Cuando me suceden cosas como las de hoy, no es risa lo que me provoca, ni siquiera gracia, es una profunda ternura por unos seres, que en su más genuina inocencia, son capaces de pensar y hacer palabras sus pensamientos, sus disquisiciones mentales, sin ser conscientes siquiera del alcance de aquello que están diciendo. ¡Adoro los momentos que me regalan! y, en definitiva, ¡adoro a los niños! Por su simpleza, por su inocencia, por su ingenuidad, por su autenticidad, por su alegría, y por su falta de maldad aún cuando hagan maldades, porque no van buscando hacer el mal, sino la diversión, la broma y la risa, simple y llanamente.

Estoy ayudando a resolver un problema de matemáticas a una de mis niñas que aún no tiene los nueve cumplidos. Aún está copiando el enunciado, un poco largo, y mientras ella escribe le voy anticipando que este problema es un poco más difícil que los anteriores. Ella que va prestando atención a lo que copia, me dice:

- Yo estoy pensando un poco lo que hay que hacer, pero no estoy segura de si lo que pienso está bien o no.

Para de copiar, me mira, y con esos ojos grandes llenos de ganas me pregunta:

- ¿Está bien lo que estoy pensando?

¿Y qué le puedo contestar yo ante tamaño concepto que tiene sobre mí? ¡¡¡Qué me hace capaz de leerle el pensamiento!!!

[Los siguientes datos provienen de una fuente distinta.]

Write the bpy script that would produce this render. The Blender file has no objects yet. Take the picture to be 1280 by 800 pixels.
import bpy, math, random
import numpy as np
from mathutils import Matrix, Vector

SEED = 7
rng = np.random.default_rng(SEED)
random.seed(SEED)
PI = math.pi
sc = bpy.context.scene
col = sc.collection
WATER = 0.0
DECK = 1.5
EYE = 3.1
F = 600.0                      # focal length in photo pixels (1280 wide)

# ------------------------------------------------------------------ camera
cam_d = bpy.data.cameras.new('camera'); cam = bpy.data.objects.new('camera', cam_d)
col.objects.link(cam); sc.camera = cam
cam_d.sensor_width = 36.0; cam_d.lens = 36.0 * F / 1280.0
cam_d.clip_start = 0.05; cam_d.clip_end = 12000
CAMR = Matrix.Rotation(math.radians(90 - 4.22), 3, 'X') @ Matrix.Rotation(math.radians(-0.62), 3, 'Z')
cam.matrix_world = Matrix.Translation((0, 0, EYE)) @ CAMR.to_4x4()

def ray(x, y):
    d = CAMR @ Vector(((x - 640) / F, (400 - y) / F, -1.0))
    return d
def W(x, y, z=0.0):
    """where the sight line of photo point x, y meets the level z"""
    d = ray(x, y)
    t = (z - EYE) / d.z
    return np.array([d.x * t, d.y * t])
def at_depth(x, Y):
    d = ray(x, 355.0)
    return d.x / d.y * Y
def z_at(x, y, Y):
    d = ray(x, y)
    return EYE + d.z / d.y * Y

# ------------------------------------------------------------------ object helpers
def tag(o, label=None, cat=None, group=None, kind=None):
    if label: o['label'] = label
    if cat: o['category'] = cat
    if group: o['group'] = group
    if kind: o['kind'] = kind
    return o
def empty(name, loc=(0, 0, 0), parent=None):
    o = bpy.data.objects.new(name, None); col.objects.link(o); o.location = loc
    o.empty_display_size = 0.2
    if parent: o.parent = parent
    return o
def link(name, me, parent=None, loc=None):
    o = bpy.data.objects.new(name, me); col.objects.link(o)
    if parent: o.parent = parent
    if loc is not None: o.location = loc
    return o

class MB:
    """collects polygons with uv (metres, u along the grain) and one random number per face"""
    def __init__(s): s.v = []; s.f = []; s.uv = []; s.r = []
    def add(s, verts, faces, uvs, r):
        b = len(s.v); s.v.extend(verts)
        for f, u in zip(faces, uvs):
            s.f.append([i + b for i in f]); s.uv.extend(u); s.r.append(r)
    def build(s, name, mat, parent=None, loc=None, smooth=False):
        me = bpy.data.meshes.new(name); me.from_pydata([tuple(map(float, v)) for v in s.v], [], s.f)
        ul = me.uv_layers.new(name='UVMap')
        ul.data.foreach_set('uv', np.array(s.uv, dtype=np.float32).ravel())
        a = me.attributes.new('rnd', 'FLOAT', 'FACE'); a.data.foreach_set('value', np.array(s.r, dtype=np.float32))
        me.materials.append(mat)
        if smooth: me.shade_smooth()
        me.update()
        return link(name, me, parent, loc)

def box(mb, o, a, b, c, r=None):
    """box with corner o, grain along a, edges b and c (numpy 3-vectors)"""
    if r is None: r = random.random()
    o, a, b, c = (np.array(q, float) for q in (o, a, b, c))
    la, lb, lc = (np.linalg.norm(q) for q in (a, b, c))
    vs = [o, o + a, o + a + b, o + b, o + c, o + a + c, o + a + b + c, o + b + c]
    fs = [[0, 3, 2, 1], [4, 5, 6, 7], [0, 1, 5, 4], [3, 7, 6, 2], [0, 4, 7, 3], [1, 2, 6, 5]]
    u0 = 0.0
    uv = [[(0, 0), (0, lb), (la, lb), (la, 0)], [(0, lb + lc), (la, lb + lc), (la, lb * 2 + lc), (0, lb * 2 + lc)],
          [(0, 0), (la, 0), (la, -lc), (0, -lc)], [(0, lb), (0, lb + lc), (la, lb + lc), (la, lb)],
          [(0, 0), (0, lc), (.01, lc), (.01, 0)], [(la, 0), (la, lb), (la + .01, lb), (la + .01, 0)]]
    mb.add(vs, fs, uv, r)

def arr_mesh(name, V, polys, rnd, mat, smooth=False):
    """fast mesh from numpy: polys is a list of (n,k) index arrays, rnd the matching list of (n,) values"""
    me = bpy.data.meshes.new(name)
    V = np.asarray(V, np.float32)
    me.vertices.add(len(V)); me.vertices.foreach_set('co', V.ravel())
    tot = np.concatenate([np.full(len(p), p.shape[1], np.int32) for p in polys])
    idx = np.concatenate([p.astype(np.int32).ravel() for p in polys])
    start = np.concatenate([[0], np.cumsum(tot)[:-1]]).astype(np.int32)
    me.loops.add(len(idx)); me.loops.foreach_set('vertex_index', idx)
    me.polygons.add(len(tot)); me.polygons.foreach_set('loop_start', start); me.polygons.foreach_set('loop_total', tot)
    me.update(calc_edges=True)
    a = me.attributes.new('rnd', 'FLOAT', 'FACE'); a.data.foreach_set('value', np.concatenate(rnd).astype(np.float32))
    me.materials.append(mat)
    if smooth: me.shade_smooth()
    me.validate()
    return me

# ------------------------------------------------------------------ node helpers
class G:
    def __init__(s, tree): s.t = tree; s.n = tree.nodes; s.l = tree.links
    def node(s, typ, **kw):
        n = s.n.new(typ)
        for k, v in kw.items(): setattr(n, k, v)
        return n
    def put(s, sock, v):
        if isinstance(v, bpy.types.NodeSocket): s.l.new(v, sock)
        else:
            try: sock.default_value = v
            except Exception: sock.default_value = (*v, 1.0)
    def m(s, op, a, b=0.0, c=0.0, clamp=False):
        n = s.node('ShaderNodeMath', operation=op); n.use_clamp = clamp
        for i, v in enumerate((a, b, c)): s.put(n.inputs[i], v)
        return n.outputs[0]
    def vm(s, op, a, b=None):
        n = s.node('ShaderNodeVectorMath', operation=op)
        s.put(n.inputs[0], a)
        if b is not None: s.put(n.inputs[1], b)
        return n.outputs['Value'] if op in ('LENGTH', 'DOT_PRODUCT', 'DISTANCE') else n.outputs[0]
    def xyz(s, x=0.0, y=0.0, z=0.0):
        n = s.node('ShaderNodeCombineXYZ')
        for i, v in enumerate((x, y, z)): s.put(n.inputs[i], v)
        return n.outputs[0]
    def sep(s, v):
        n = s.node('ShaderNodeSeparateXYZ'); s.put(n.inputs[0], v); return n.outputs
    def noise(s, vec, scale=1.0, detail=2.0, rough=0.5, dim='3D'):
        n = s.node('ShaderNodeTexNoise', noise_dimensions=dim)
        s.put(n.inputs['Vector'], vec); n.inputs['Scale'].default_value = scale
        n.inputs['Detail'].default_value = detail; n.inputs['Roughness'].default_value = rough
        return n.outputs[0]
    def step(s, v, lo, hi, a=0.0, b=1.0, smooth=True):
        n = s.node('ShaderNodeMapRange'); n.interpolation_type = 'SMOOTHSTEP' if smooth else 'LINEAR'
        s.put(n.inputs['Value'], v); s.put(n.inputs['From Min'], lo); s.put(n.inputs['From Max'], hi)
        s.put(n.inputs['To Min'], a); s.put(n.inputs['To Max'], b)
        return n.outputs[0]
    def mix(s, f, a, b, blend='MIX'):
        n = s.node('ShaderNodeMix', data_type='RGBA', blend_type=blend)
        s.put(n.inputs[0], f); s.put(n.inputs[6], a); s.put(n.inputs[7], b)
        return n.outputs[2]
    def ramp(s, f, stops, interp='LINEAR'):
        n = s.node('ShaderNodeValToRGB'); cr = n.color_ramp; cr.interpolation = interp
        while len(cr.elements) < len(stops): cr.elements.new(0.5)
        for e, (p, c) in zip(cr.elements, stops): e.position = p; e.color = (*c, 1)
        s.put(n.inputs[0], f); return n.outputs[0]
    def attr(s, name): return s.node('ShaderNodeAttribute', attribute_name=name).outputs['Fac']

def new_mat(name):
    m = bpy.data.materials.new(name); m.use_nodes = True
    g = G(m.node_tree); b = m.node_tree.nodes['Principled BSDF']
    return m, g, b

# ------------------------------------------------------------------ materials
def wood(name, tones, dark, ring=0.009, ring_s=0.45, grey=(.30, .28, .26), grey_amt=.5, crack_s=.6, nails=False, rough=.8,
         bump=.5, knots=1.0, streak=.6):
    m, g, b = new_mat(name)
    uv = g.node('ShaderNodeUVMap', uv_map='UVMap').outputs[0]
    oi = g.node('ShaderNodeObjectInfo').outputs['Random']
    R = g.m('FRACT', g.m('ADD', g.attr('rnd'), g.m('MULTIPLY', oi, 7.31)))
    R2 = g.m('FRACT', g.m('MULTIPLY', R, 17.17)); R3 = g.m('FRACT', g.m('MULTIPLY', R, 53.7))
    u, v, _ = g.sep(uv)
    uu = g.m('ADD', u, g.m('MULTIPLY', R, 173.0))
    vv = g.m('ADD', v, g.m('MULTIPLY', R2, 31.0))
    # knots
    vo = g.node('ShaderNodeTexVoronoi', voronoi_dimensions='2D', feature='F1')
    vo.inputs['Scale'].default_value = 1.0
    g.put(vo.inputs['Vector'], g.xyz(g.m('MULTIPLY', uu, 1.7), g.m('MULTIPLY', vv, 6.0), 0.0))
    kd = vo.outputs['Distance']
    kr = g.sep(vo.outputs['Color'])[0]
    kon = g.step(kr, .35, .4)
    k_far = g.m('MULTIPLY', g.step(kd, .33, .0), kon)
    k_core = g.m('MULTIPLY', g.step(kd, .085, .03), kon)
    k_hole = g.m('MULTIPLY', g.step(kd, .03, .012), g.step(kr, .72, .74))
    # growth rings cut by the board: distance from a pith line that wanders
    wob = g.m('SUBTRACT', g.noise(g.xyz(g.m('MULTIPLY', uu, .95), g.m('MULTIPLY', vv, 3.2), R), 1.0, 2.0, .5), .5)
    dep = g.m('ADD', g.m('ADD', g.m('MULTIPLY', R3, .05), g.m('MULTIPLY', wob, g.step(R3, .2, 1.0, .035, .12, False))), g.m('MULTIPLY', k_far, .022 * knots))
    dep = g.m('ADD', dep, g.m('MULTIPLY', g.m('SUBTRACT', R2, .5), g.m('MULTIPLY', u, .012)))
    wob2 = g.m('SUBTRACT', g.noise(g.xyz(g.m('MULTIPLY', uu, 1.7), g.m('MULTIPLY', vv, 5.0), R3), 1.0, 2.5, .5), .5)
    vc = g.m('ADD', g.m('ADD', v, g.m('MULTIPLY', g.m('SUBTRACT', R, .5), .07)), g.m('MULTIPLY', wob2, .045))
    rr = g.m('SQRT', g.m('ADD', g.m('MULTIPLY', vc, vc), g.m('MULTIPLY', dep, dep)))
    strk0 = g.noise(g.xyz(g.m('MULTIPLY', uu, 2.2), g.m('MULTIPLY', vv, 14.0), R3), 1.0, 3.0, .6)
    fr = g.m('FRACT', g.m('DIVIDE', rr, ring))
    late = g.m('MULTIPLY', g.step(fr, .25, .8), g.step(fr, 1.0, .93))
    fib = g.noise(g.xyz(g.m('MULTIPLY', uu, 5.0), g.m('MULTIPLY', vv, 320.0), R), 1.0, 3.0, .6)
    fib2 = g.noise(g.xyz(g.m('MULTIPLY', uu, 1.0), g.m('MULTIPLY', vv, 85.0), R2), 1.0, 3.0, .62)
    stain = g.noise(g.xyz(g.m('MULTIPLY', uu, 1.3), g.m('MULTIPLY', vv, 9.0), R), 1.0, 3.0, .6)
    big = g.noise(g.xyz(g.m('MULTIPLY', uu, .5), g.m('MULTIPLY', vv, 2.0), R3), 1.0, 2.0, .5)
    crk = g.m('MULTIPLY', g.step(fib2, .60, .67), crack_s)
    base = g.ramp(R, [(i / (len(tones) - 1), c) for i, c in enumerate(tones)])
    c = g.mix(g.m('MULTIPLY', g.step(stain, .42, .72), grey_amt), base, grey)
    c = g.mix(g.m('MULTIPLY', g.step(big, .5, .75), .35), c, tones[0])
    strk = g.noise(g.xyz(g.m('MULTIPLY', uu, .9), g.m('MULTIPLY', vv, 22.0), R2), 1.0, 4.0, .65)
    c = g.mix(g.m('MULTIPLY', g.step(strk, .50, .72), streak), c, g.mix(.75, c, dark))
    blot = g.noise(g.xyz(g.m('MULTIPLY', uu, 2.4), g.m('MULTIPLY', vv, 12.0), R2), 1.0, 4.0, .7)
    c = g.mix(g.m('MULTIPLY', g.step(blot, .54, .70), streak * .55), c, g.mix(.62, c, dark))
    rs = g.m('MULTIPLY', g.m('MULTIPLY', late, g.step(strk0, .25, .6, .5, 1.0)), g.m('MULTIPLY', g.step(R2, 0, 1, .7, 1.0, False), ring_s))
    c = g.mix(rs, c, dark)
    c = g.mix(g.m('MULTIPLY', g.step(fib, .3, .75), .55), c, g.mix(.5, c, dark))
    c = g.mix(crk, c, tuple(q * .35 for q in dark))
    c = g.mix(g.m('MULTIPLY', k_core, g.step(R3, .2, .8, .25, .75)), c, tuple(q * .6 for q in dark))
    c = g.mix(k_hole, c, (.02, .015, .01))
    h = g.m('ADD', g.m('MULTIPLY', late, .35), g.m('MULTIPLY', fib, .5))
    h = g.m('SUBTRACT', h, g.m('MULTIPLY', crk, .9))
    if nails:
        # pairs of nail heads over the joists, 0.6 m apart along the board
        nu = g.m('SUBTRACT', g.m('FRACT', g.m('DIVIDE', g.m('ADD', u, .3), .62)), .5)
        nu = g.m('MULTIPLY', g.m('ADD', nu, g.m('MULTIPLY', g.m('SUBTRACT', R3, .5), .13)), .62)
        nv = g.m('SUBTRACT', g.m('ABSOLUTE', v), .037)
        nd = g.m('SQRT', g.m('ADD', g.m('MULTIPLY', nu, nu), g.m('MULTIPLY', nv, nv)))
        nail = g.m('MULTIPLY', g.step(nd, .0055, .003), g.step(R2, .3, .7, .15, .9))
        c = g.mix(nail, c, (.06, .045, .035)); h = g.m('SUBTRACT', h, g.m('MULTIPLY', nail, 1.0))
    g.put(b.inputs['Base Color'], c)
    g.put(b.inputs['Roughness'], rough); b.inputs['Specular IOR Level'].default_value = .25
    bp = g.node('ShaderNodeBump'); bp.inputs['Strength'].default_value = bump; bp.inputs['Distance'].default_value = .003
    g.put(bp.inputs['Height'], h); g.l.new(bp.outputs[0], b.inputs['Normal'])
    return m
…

Acabamos de hacer matemáticas y cambiamos a inglés. El angelito quiere hacerme una demostración de sus grandes conocimientos del idioma, puesto que su madre la lleva a una academia especializada. Comienza a preguntarme el significado de palabras, poniendo a prueba mis conocimientos del mismo. Claro, si yo sé lo que me pregunta pues lo contesto, hasta que cansada de que acierte siempre, me dice:

- ¡¡¡¡ayyyyyyy, dime una que no te sepas!!!!

¡Ay, chiquita! ¿si no me la sé cómo te la voy decir?